1D Convolutional Neural Architecture Search for sEMG Hand Gesture Recognition

Surface electromyography (sEMG)-based recognition of hand gestures is widely used to control robotic arms and prosthetics and assist in rehabilitation. Effective operation of these devices requires intelligent control techniques to ensure precise control. These techniques often use deep learning models, which are profound but extremely sensitive to raw data. Due to the significant randomness in the sEMG signal, designing these models optimally for real-time, subject-specific applications remains challenging. To address this issue, this research provides a framework which integrates a one-dimensional Convolutional Neural Network (1D-CNN) with a Neural Architecture Search (NAS) mechanism. The NAS mechanism employed in the 1D-CNN is enhanced using the LSHADE optimization technique to identify sEMG-based hand gestures effectively, resulting in a framework termed 1D-CNAS. This framework provides an optimized architecture that gives efficient outputs for subject-specific needs.

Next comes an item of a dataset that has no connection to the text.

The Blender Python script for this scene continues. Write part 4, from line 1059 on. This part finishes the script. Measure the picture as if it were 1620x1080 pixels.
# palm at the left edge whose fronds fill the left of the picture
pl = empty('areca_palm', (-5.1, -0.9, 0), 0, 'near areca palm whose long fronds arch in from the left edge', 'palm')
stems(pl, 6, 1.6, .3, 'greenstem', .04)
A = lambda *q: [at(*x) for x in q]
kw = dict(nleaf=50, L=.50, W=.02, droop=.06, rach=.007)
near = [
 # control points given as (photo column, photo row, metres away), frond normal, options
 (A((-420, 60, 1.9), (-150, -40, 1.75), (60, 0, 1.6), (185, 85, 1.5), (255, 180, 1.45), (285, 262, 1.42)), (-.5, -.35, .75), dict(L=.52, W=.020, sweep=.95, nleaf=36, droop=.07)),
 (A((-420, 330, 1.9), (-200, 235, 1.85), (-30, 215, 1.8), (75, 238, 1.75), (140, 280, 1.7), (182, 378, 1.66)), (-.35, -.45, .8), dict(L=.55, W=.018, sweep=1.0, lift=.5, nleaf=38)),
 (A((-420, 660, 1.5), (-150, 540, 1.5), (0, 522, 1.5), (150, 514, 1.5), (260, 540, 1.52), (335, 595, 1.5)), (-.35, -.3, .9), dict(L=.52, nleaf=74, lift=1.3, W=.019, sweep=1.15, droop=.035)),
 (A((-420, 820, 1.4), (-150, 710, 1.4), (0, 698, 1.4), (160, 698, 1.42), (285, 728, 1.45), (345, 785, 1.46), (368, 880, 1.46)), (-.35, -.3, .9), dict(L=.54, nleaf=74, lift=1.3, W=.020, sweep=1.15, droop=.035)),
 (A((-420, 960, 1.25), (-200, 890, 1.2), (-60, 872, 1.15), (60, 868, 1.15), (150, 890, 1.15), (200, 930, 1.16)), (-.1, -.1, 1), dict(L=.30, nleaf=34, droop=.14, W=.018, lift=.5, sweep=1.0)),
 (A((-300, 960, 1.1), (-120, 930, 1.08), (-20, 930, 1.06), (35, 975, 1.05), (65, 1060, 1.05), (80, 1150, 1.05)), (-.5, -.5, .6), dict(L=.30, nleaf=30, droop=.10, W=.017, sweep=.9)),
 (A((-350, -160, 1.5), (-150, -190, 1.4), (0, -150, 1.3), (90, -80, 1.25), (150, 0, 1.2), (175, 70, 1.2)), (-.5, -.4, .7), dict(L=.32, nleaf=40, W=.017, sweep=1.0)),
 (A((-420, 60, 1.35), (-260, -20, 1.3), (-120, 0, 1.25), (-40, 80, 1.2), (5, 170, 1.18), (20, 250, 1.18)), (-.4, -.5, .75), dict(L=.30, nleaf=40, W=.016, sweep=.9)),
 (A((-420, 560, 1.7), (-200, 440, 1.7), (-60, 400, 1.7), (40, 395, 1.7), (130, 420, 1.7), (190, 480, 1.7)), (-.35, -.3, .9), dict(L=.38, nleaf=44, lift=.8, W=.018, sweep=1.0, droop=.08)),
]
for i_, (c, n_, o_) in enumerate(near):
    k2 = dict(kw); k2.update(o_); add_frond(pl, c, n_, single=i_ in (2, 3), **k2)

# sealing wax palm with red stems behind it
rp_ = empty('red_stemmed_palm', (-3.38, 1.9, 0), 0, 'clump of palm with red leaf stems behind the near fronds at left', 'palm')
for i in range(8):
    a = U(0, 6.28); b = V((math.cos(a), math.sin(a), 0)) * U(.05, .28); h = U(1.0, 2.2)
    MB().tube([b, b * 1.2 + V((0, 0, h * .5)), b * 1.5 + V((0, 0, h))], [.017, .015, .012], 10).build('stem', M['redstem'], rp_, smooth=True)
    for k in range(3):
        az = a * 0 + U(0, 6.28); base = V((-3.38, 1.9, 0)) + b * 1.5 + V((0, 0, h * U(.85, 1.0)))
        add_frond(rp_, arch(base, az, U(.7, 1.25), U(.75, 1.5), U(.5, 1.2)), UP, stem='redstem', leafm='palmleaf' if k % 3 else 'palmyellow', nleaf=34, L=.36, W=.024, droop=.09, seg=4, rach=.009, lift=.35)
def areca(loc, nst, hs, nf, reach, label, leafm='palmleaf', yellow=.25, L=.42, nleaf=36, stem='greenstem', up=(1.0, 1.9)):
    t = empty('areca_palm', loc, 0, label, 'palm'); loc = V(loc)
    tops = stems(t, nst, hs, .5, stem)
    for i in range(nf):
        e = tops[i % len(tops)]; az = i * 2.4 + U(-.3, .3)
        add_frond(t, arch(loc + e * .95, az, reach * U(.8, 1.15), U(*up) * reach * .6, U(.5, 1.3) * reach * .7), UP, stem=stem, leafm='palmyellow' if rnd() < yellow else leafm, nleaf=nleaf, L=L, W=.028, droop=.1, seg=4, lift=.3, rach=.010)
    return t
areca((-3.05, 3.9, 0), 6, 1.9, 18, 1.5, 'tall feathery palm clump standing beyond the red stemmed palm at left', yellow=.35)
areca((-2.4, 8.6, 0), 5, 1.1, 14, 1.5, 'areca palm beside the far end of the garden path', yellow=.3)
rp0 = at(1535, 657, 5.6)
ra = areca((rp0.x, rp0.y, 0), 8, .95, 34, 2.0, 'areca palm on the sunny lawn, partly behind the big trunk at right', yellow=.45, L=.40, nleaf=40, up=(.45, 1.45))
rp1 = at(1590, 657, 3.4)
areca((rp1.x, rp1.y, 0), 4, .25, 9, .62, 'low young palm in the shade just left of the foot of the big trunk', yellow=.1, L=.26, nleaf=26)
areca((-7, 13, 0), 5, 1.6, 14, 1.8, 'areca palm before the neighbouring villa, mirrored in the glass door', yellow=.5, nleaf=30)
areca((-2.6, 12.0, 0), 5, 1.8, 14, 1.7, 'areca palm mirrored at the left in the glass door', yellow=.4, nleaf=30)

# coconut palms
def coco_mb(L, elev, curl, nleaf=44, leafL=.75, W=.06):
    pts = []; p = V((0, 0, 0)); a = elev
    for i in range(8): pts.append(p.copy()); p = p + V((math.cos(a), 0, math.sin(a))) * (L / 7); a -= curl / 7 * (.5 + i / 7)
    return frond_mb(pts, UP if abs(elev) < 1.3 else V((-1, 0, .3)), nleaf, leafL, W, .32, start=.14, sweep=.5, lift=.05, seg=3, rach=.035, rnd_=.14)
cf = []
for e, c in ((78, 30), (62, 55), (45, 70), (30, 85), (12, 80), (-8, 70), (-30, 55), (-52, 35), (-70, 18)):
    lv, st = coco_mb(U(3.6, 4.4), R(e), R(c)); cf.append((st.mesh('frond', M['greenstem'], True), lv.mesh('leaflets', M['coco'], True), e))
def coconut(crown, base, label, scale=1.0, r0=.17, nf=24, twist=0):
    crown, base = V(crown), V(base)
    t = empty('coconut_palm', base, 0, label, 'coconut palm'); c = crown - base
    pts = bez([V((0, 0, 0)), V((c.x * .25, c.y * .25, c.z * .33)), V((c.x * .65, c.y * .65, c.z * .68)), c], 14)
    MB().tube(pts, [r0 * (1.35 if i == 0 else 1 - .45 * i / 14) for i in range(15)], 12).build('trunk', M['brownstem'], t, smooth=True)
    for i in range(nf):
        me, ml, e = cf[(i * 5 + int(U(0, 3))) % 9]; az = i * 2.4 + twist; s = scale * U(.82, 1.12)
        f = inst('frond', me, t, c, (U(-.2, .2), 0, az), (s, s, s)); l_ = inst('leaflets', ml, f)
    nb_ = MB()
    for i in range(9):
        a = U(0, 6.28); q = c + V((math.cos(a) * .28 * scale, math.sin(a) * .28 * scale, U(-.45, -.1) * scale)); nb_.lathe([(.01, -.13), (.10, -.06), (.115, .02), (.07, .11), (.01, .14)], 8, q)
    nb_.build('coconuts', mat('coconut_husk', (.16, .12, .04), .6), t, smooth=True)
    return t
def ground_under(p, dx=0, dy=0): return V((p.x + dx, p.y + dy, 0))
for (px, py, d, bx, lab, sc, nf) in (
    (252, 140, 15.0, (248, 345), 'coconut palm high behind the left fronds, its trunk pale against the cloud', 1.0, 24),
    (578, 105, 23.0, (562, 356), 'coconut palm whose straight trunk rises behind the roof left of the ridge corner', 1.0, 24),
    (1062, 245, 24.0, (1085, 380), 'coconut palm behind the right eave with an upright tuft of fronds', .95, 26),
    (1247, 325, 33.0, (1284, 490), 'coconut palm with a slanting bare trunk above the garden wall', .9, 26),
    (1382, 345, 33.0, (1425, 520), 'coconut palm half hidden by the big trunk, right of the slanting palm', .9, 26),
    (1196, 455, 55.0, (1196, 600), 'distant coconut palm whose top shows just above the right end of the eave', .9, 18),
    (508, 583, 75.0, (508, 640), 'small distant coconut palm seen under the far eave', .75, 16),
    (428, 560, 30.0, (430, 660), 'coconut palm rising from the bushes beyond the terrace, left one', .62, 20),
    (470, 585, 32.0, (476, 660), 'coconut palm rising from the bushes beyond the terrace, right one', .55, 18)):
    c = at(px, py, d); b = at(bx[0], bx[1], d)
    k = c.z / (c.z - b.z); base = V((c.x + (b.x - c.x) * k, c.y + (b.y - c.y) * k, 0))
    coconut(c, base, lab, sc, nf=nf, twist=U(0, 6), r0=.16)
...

This achieved the highest accuracy compared to the baseline 1D-CNN on data acquired from ten subjects (three female and seven males). Each subject performed six different hand gestures, and in identifying these gestures, the 1D-CNAS achieved a mean accuracy of 80.29%, which is enhanced by 9.57% approx. compared to the base model 1D-CNN. In terms of other mean performance metrics, the precision, recall, and F1-score were 81.13%, 80.29%, and 79.77% respectively.